Directive
Reproduce the lines of the material exactly, excluding every image.

Information shown
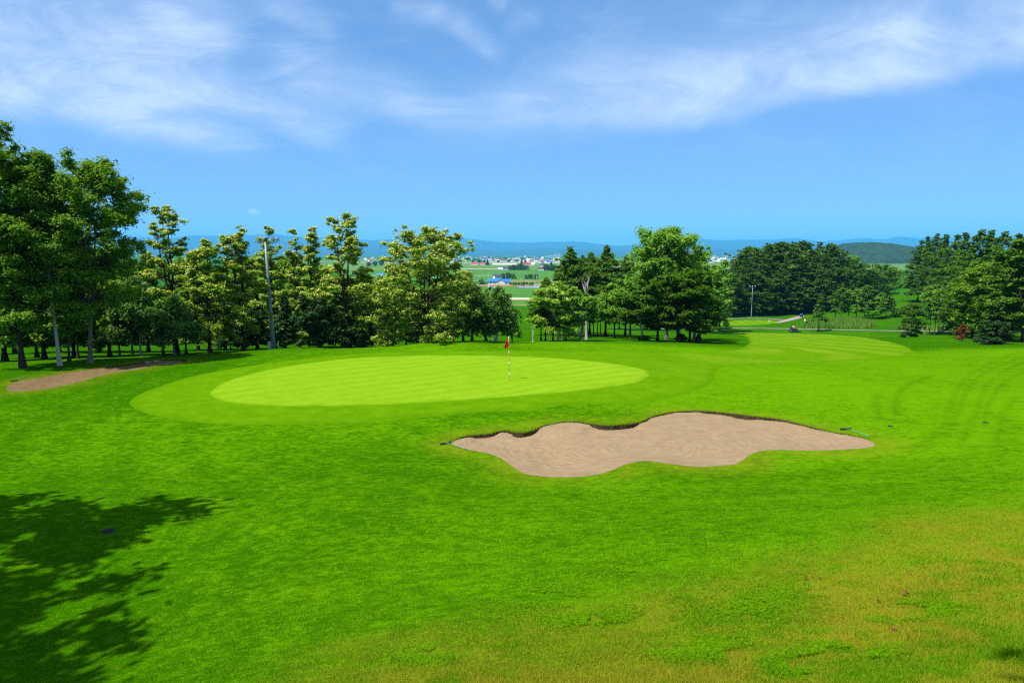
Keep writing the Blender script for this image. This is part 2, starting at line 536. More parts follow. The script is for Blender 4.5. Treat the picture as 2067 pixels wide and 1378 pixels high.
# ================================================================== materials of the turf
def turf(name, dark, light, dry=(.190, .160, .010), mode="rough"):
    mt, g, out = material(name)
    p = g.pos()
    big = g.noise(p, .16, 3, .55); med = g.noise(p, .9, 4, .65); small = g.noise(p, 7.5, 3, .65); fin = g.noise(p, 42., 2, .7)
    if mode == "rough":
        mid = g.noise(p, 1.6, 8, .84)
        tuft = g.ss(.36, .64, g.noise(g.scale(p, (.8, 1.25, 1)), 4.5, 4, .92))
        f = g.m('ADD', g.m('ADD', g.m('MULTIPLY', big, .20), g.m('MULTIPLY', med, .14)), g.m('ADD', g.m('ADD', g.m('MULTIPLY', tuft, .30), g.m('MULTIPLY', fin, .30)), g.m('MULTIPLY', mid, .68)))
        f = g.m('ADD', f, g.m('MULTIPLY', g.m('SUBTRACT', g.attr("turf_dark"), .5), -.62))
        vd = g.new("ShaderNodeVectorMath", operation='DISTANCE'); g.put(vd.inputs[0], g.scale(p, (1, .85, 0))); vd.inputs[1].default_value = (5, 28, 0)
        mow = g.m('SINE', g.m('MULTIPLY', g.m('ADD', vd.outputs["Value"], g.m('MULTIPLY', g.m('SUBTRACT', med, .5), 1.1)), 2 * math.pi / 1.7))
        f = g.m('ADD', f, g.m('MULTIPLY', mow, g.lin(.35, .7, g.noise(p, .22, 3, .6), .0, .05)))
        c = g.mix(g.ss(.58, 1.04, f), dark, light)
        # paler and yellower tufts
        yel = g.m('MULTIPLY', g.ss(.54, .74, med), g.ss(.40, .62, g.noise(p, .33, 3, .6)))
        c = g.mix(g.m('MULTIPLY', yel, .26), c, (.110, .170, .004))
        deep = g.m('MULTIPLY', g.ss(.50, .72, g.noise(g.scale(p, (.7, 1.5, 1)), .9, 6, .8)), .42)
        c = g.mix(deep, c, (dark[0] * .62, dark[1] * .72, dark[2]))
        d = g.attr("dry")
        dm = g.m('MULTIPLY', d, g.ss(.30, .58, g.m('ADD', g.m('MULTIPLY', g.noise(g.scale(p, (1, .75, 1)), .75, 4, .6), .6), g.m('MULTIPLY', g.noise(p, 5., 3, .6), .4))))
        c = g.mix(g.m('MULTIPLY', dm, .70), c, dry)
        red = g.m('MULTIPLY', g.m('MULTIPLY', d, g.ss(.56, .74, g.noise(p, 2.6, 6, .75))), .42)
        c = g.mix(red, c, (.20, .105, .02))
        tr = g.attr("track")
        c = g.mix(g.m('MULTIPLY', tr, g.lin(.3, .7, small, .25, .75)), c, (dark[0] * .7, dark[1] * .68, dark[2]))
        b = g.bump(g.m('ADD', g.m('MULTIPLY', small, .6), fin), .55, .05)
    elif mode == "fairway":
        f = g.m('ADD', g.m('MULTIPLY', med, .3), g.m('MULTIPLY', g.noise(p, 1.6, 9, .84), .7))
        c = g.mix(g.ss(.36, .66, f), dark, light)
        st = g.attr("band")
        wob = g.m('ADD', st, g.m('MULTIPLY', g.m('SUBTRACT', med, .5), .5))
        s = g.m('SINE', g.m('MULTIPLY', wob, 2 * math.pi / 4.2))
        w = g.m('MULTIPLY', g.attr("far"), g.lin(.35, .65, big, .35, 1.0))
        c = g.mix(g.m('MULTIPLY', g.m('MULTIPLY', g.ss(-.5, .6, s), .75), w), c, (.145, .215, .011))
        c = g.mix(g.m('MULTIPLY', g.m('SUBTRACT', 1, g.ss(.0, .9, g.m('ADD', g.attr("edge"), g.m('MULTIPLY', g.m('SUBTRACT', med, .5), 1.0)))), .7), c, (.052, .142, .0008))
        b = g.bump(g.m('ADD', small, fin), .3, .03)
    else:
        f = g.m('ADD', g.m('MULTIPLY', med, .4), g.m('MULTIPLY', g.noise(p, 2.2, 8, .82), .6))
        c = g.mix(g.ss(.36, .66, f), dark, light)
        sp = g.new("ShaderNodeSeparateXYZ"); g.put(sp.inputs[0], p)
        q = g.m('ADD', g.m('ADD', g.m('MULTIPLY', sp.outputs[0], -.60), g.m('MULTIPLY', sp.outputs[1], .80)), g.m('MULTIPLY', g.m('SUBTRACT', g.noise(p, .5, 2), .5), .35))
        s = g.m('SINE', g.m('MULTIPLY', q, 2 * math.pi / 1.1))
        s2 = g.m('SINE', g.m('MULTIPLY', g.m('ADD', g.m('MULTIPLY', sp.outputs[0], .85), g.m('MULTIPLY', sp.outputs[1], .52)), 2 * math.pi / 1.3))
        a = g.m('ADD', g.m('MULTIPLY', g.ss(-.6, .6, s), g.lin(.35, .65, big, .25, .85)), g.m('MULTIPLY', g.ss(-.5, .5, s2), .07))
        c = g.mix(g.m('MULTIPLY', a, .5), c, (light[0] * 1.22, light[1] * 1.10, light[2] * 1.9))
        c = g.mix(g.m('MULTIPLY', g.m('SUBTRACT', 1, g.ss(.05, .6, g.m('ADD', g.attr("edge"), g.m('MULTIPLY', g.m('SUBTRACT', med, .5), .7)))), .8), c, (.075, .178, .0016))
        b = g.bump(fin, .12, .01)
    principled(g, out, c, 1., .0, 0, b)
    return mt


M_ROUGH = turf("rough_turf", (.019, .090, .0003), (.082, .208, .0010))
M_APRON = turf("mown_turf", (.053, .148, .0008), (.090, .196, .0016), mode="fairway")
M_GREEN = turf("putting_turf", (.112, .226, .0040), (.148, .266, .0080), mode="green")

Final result
Keep writing the Blender script for this image. This is part 2, starting at line 536. More parts follow. The script is for Blender 4.5. Treat the picture as 2067 pixels wide and 1378 pixels high.
# ================================================================== materials of the turf
def turf(name, dark, light, dry=(.190, .160, .010), mode="rough"):
    mt, g, out = material(name)
    p = g.pos()
    big = g.noise(p, .16, 3, .55); med = g.noise(p, .9, 4, .65); small = g.noise(p, 7.5, 3, .65); fin = g.noise(p, 42., 2, .7)
    if mode == "rough":
        mid = g.noise(p, 1.6, 8, .84)
        tuft = g.ss(.36, .64, g.noise(g.scale(p, (.8, 1.25, 1)), 4.5, 4, .92))
        f = g.m('ADD', g.m('ADD', g.m('MULTIPLY', big, .20), g.m('MULTIPLY', med, .14)), g.m('ADD', g.m('ADD', g.m('MULTIPLY', tuft, .30), g.m('MULTIPLY', fin, .30)), g.m('MULTIPLY', mid, .68)))
        f = g.m('ADD', f, g.m('MULTIPLY', g.m('SUBTRACT', g.attr("turf_dark"), .5), -.62))
        vd = g.new("ShaderNodeVectorMath", operation='DISTANCE'); g.put(vd.inputs[0], g.scale(p, (1, .85, 0))); vd.inputs[1].default_value = (5, 28, 0)
        mow = g.m('SINE', g.m('MULTIPLY', g.m('ADD', vd.outputs["Value"], g.m('MULTIPLY', g.m('SUBTRACT', med, .5), 1.1)), 2 * math.pi / 1.7))
        f = g.m('ADD', f, g.m('MULTIPLY', mow, g.lin(.35, .7, g.noise(p, .22, 3, .6), .0, .05)))
        c = g.mix(g.ss(.58, 1.04, f), dark, light)
        # paler and yellower tufts
        yel = g.m('MULTIPLY', g.ss(.54, .74, med), g.ss(.40, .62, g.noise(p, .33, 3, .6)))
        c = g.mix(g.m('MULTIPLY', yel, .26), c, (.110, .170, .004))
        deep = g.m('MULTIPLY', g.ss(.50, .72, g.noise(g.scale(p, (.7, 1.5, 1)), .9, 6, .8)), .42)
        c = g.mix(deep, c, (dark[0] * .62, dark[1] * .72, dark[2]))
        d = g.attr("dry")
        dm = g.m('MULTIPLY', d, g.ss(.30, .58, g.m('ADD', g.m('MULTIPLY', g.noise(g.scale(p, (1, .75, 1)), .75, 4, .6), .6), g.m('MULTIPLY', g.noise(p, 5., 3, .6), .4))))
        c = g.mix(g.m('MULTIPLY', dm, .70), c, dry)
        red = g.m('MULTIPLY', g.m('MULTIPLY', d, g.ss(.56, .74, g.noise(p, 2.6, 6, .75))), .42)
        c = g.mix(red, c, (.20, .105, .02))
        tr = g.attr("track")
        c = g.mix(g.m('MULTIPLY', tr, g.lin(.3, .7, small, .25, .75)), c, (dark[0] * .7, dark[1] * .68, dark[2]))
        b = g.bump(g.m('ADD', g.m('MULTIPLY', small, .6), fin), .55, .05)
    elif mode == "fairway":
        f = g.m('ADD', g.m('MULTIPLY', med, .3), g.m('MULTIPLY', g.noise(p, 1.6, 9, .84), .7))
        c = g.mix(g.ss(.36, .66, f), dark, light)
        st = g.attr("band")
        wob = g.m('ADD', st, g.m('MULTIPLY', g.m('SUBTRACT', med, .5), .5))
        s = g.m('SINE', g.m('MULTIPLY', wob, 2 * math.pi / 4.2))
        w = g.m('MULTIPLY', g.attr("far"), g.lin(.35, .65, big, .35, 1.0))
        c = g.mix(g.m('MULTIPLY', g.m('MULTIPLY', g.ss(-.5, .6, s), .75), w), c, (.145, .215, .011))
        c = g.mix(g.m('MULTIPLY', g.m('SUBTRACT', 1, g.ss(.0, .9, g.m('ADD', g.attr("edge"), g.m('MULTIPLY', g.m('SUBTRACT', med, .5), 1.0)))), .7), c, (.052, .142, .0008))
        b = g.bump(g.m('ADD', small, fin), .3, .03)
    else:
        f = g.m('ADD', g.m('MULTIPLY', med, .4), g.m('MULTIPLY', g.noise(p, 2.2, 8, .82), .6))
        c = g.mix(g.ss(.36, .66, f), dark, light)
        sp = g.new("ShaderNodeSeparateXYZ"); g.put(sp.inputs[0], p)
        q = g.m('ADD', g.m('ADD', g.m('MULTIPLY', sp.outputs[0], -.60), g.m('MULTIPLY', sp.outputs[1], .80)), g.m('MULTIPLY', g.m('SUBTRACT', g.noise(p, .5, 2), .5), .35))
        s = g.m('SINE', g.m('MULTIPLY', q, 2 * math.pi / 1.1))
        s2 = g.m('SINE', g.m('MULTIPLY', g.m('ADD', g.m('MULTIPLY', sp.outputs[0], .85), g.m('MULTIPLY', sp.outputs[1], .52)), 2 * math.pi / 1.3))
        a = g.m('ADD', g.m('MULTIPLY', g.ss(-.6, .6, s), g.lin(.35, .65, big, .25, .85)), g.m('MULTIPLY', g.ss(-.5, .5, s2), .07))
        c = g.mix(g.m('MULTIPLY', a, .5), c, (light[0] * 1.22, light[1] * 1.10, light[2] * 1.9))
        c = g.mix(g.m('MULTIPLY', g.m('SUBTRACT', 1, g.ss(.05, .6, g.m('ADD', g.attr("edge"), g.m('MULTIPLY', g.m('SUBTRACT', med, .5), .7)))), .8), c, (.075, .178, .0016))
        b = g.bump(fin, .12, .01)
    principled(g, out, c, 1., .0, 0, b)
    return mt


M_ROUGH = turf("rough_turf", (.019, .090, .0003), (.082, .208, .0010))
M_APRON = turf("mown_turf", (.053, .148, .0008), (.090, .196, .0016), mode="fairway")
M_GREEN = turf("putting_turf", (.112, .226, .0040), (.148, .266, .0080), mode="green")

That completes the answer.